Organized as a tribute to one of the most important 20th-century Polish artists, Stazewski’s retrospective should also be perceived as an example of the Polish art world’s penchant for, if not stubbornness in, privileging art that avoids overt references to social or political Issues. Stazewski is considered to be a pivotal figure in the development of abstract art in Poland: for decades he occupied one of the most visible and influential positions in the country’s artistic life. This exhibition summed up his 70-year-long career, attempting to place it in an international context. In Poland, the name Stazewski is synonymous with the adoption of an independent (rather than militant) position in regard to the oppressive ideology of the previous regime. For his manifold Polish admirers, his uncompromising stance serves today as a confirmation of their belief in the infinite depth and superiority of geometric abstraction.

Stazewski’s art spans practically the entire period of development of abstract art in Poland, from the mid ’20s to the late ’80s. The exhibition consisted of his numerous abstractions, which range from early Cubist still-lifes to white paintings with black grids, to geometric reliefs comprising squares or ovals made of copper or painted wood. The artist was involved with several pre–World War II avant-garde groups (Polish and French) such as Praesens, the “a.r.” group, Cercle et Carré and Abstraction-Création. Thus his art serves as a reminder of long forgotten, vital artistic exchange between Polish artists and their colleagues abroad, among them Michel Seuphor, Piet Mondrian, Thea van Doesburg, and Kazimir Malevich. Consequently, the formal elements of Stazewski’s art can be traced to Cubism, Neoplasticism, Russian Constructivism and Suprematism. His early abstractions point to the existence of a long-ignored link between Eastern and Western European art. But as they parallel rather than go beyond already known stylistic formations, their examination might in fact be of little consequence for our present understanding of the development of art.
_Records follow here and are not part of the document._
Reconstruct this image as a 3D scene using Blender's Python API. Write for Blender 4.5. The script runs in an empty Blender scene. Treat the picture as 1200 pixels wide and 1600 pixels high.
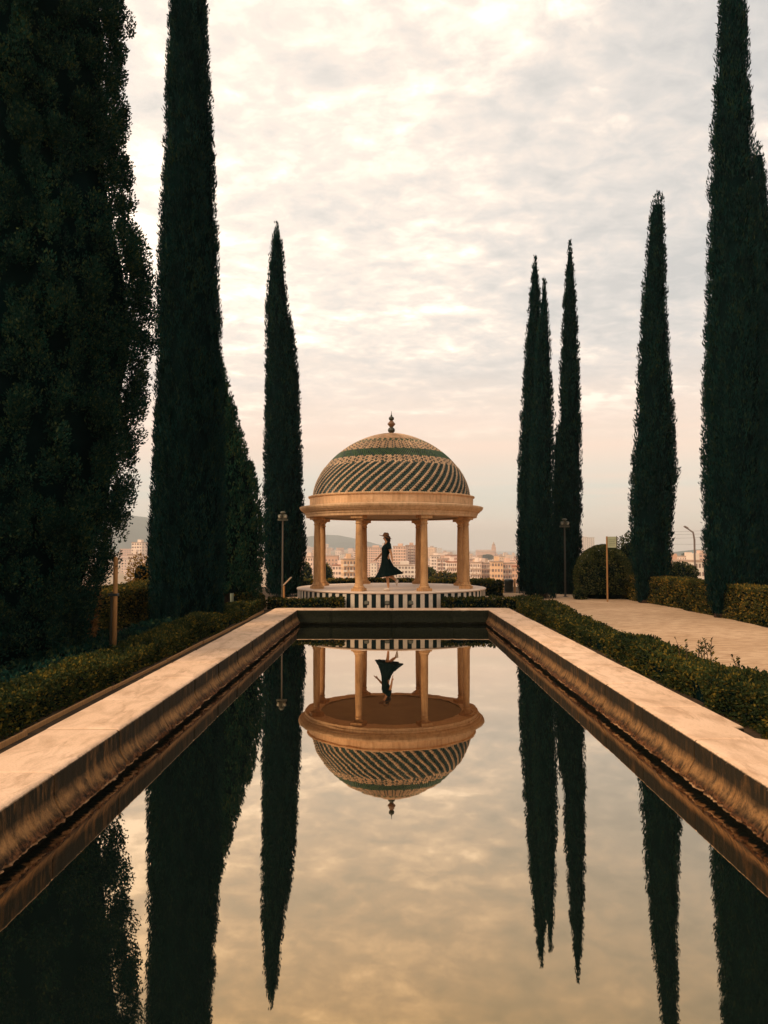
import bpy, math, random
import numpy as np
from mathutils import Vector

R = math.radians
sc = bpy.context.scene
COL = sc.collection

# ------------------------------------------------------------------ camera, sky, sun, exposure
CAM_H = 2.05                      # above the water (z = 0)
TILT = R(2.67)
FPX = 1200.0                      # focal length in pixels of the 1200 x 1600 photograph
cam_d = bpy.data.cameras.new('camera')
cam_d.sensor_fit = 'VERTICAL'
cam_d.sensor_height = 36.0
cam_d.lens = 36.0 * FPX / 1600.0
cam_d.shift_x = -9.0 / 1600.0
cam_d.clip_start = 0.05
cam_d.clip_end = 90000
cam = bpy.data.objects.new('camera', cam_d)
COL.objects.link(cam)
cam.location = (0, 0, CAM_H)
cam.rotation_euler = (R(90) + TILT, 0, 0)
sc.camera = cam

SUN_TO = Vector((-0.62, -0.50, 0.62)).normalized()     # direction towards the sun
SUN_EL = math.asin(SUN_TO.z)
SUN_AZ = math.atan2(SUN_TO.x, SUN_TO.y)
sun_d = bpy.data.lights.new('sun', 'SUN')
sun_d.energy = 1.5
sun_d.angle = R(24)
sun_d.color = (1.0, 0.75, 0.51)
sun = bpy.data.objects.new('sun', sun_d)
COL.objects.link(sun)
sun.rotation_euler = (-SUN_TO).to_track_quat('-Z', 'Y').to_euler()

sc.view_settings.view_transform = 'Standard'
sc.view_settings.look = 'None'
sc.view_settings.gamma = 1
sc.view_settings.use_curve_mapping = False
sc.view_settings.exposure = 1.05
sc.cycles.use_denoising = True
sc.cycles.max_bounces = 6
sc.cycles.diffuse_bounces = 3
sc.cycles.glossy_bounces = 3
sc.cycles.transparent_max_bounces = 8
sc.cycles.volume_bounces = 0


class NT:
    """tiny node-tree builder"""
    def __init__(self, tree):
        self.t = tree
        tree.nodes.clear()

    def n(self, typ, **kw):
        nd = self.t.nodes.new(typ)
        ins = kw.pop('ins', {})
        for k, v in kw.items():
            setattr(nd, k, v)
        for k, v in ins.items():
            s = nd.inputs[k]
            if isinstance(v, bpy.types.NodeSocket):
                self.t.links.new(v, s)
            else:
                s.default_value = v
        return nd

    def math(self, op, a, b=0.0, c=0.0, clamp=False):
        nd = self.n('ShaderNodeMath', operation=op, use_clamp=clamp, ins={0: a, 1: b, 2: c})
        return nd.outputs[0]

    def ramp(self, fac, stops, interp='LINEAR'):
        nd = self.n('ShaderNodeValToRGB', ins={0: fac})
        cr = nd.color_ramp
        cr.interpolation = interp
        while len(cr.elements) < len(stops):
            cr.elements.new(0.5)
        for e, (p, c) in zip(cr.elements, stops):
            e.position = p
            e.color = (c, c, c, 1) if not hasattr(c, '__len__') else (*c, 1)
        return nd.outputs[0]

    def mix(self, fac, a, b, blend='MIX'):
        nd = self.n('ShaderNodeMix', data_type='RGBA', blend_type=blend)
        for s, v in ((nd.inputs[0], fac), (nd.inputs[6], a), (nd.inputs[7], b)):
            if isinstance(v, bpy.types.NodeSocket):
                self.t.links.new(v, s)
            else:
                s.default_value = v if not hasattr(v, '__len__') else (*v[:3], 1)
        return nd.outputs[2]

    def noise(self, vec, scale, detail=4, rough=0.55, dist=0.0):
        nd = self.n('ShaderNodeTexNoise', ins={'Vector': vec, 'Scale': scale, 'Detail': detail, 'Roughness': rough, 'Distortion': dist})
        return nd.outputs[0]

    def mapping(self, vec, scale=(1, 1, 1), rot=(0, 0, 0), loc=(0, 0, 0)):
        return self.n('ShaderNodeMapping', ins={'Vector': vec, 'Scale': scale, 'Rotation': rot, 'Location': loc}).outputs[0]

    def maprange(self, v, a, b, c=0.0, d=1.0):
        return self.n('ShaderNodeMapRange', ins={0: v, 1: a, 2: b, 3: c, 4: d}).outputs[0]


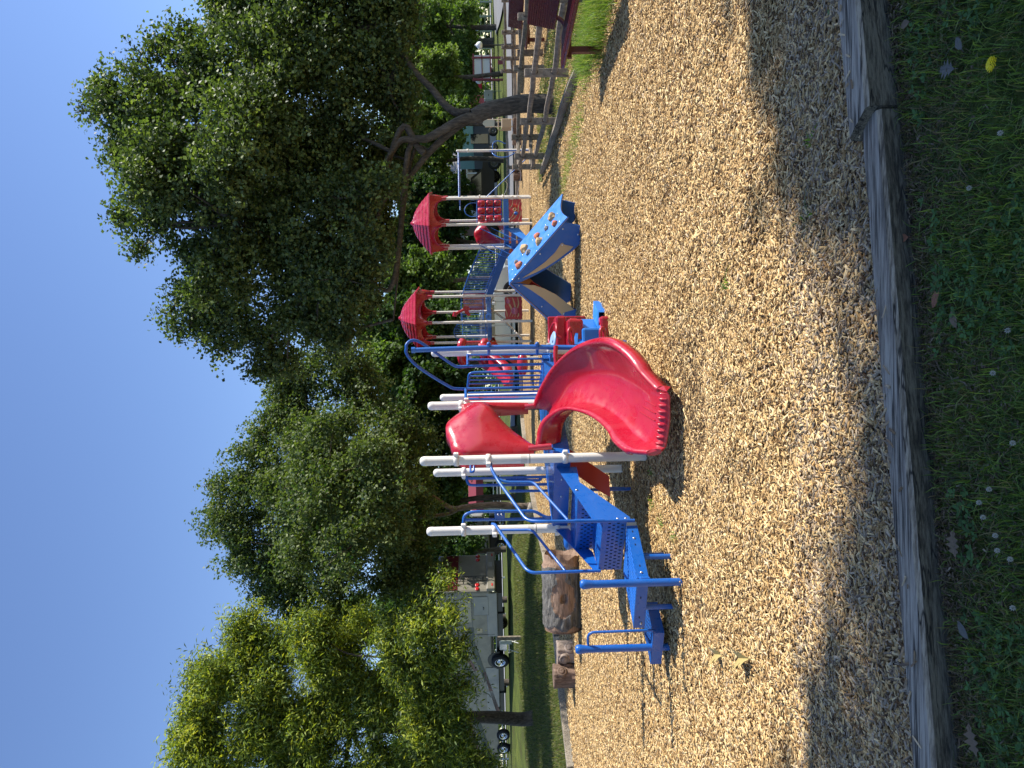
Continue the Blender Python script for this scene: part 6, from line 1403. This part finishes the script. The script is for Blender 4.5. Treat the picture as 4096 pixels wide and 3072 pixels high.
# dark parked trucks and teal canopy trailer behind the monkey bars -----------------
def darktruck(U, V, d, L, label, dx=(-1, .1), m=BLACKM, h=1.9):
    o = onz(W(U, V, d), 0); o.z = gz(o.x, o.y); f = Fr(o, dx); c = 1 if f.y.y > 0 else -1
    T = thing('parked_pickup', label, 'pickup truck', tuple(o), 'dark pickups beyond the playground')
    sub(T, 'body', m, lambda mb: mb.prism([f.p(x, c*.95, z) for x, z in ((0, .4), (.0, 1.0), (1.2, 1.12), (1.75, h-.05), (3.0, h), (3.25, 1.15), (L, 1.15), (L, .4))], f.y, 1.9))
    sub(T, 'side_window', GLASS, lambda mb: mb.prism([f.p(x, c*-.006, z) for x, z in ((1.4, 1.2), (1.85, h-.15), (2.95, h-.12), (3.1, 1.2))], f.y, .012))
    sub(T, 'light_cluster', CWHITE, lambda mb: [mb.ball(f.p(.05, c*(.2+k*.22), .9+0*k), .06, 8) for k in range(3)])
    sub(T, 'bumper', CHROME, lambda mb: mb.box(f.p(-.06, c*.95, .5), (.12, 1.8, .2), f.ax, .03))
    for a in (.9, L-1.0): wheel(T, f, a, c*.05, .38, .24, -c, TRIM)
    return T
darktruck(2482, 2020, 44, 5.3, 'black pickup beside the teal trailer behind the far white post', dx=(-1, .2))
darktruck(2425, 2020, 46, 5.0, 'black pickup parked in front of the brown building', dx=(-1, .05))
TEAL = mat('teal_panel', (.08, .20, .19), .5); o = onz(W(2458, 2010, 50), 0); o.z = gz(o.x, o.y); f6 = Fr(o, (1, .15))
TT = thing('teal_trailer', 'teal sided trailer with dark lower half behind the leaning trunk', 'trailer', tuple(o))
sub(TT, 'body', TEAL, lambda m: m.box(f6.p(1.1, 1.2, 2.3), (2.2, 2.4, 1.2), f6.ax, .04)); sub(TT, 'lower_body', mat('navy_panel', (.01, .02, .035), .4), lambda m: m.box(f6.p(1.1, 1.2, 1.15), (2.2, 2.38, 1.1), f6.ax, .02)); sub(TT, 'door', GLASS, lambda m: m.box(f6.p(1.1, -.01, 1.3), (.7, .03, 1.2), f6.ax))
for a in (.5, 1.7): wheel(TT, f6, a, .1, .33, .22, -1, TRIM)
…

After World War II, Stazewski consolidated his reputation as a leading voice in Polish abstract art. He was receptive to the international changes in abstract vocabulary, but only occasionally traveled abroad. For his generation, the artist’s hermeticism signals a psychological defense that allowed him to maintain his integrity in a totalitarian state. Ultimately, in comparison with the art produced during the same period in Western Europe and America, Stazewski’s work attests not so much to the originality of his vision as to the persistence of the utopian belief in the transcendent power of abstraction: as a form of absolute universal expression and, to a lesser degree, as the sign of art’s silent triumph over political ideology.

Unlike the work of many younger Polish artists, Stazewski’s oeuvre remained coherent and untouched by politics. But the price the artist had to pay for his freedom was high; despite his works’ multiple metamorphoses, to a contemporary viewer they seem like formal exercises motivated by the desire “to achieve the highest perception . . . and mathematical precision in formal and perceptual reception.” Stazewski might be understood as a lost romantic Modernist who could not and did not want to relinquish his belief in the internal logic and purity of art, even at the cost of ignoring the broader implications of his position. One might, however, also conclude that he is a symbol of isolationism, which resulted as much from the limitations imposed by Communism as from self-imposed stylistic restrictions.